To learn from experience is to learn from success and failure, from things we are fascinated by and things that do not interest us, from things we find difficult and things we find easy. It is to learn that communal experience enables us all to discover abilities we did not think we had or to acquire new confidence to attempt again things that we have failed to do before. It is to learn to work as part of a team and to learn to work alone.

Experience is not only about formal learning: learning to organise ourselves, to motivate ourselves, to control ourselves, to forgive ourselves and to argue with ourselves are all abilities we derive from experience. A school which takes all responsibility for its pupils by using "carrot and stick" methods to insist upon certain kinds of behavior, and conformity to certain kinds of rules, may succeed in controlling its pupils, but it is unlikely to inculcate the self-control they will need when they enter adult life. So UWC Dilijan endeavours to strike a balance between rules and standards, between external requirements and invitations to voluntary participation. Learning how to manage that balance it itself experiential.

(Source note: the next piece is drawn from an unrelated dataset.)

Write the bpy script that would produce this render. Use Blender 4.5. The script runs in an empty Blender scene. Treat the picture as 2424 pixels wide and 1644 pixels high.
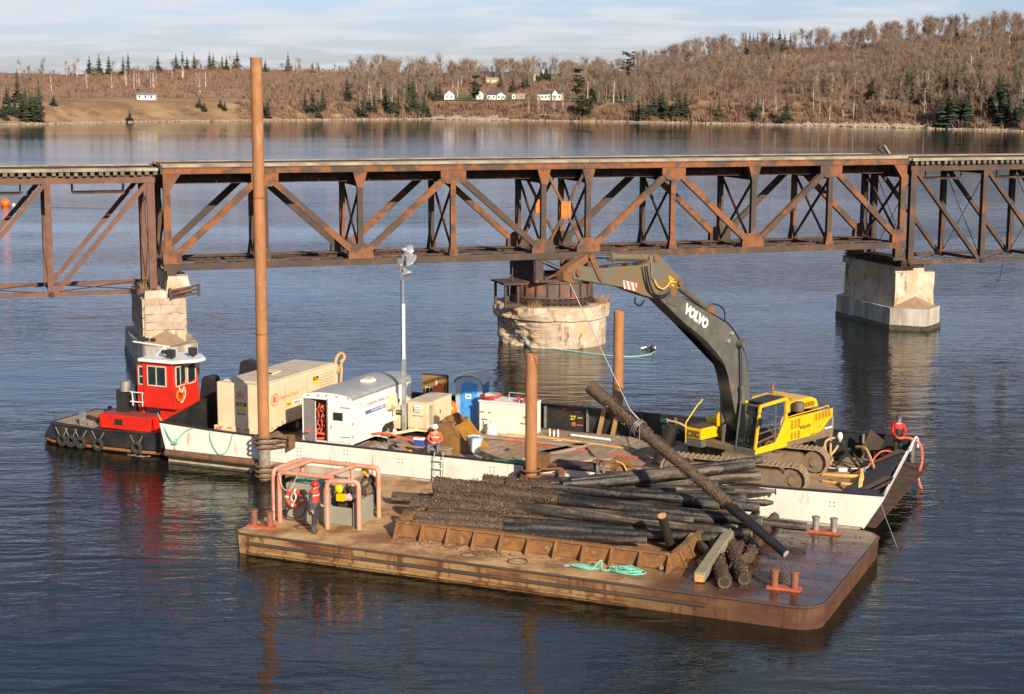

In more tangible terms experiential learning is about reflecting on what is done, whether it be experimenting in the science laboratories, visiting historical sites, or performing in theatre. Students are expected to engage in a practical way, not just read about their subject matter.
In CAS students will learn from stretching themselves physically as well as creatively. They will engage in projects that serve the community, projects that involve co-operation with local people, projects that involve first asking and reflecting on what local people would like to change about our city and how we might partner with them to help achieve that because the school is part of Dilijan, and what is good for Dilijan is good for the school.

Experiential learning is above all challenging and transformative: it takes us outside our comfort-zone in a stretch-cycle that takes us through imbalance to the unfamiliar and potentially challenging before returning us to balance and comfort. As we repeat this cycle we grow stronger, able to engage with ever more challenging projects as we learn that we can do things we thought were beyond us, and so benefit from the greater transformations that new and more powerful experiences can bring.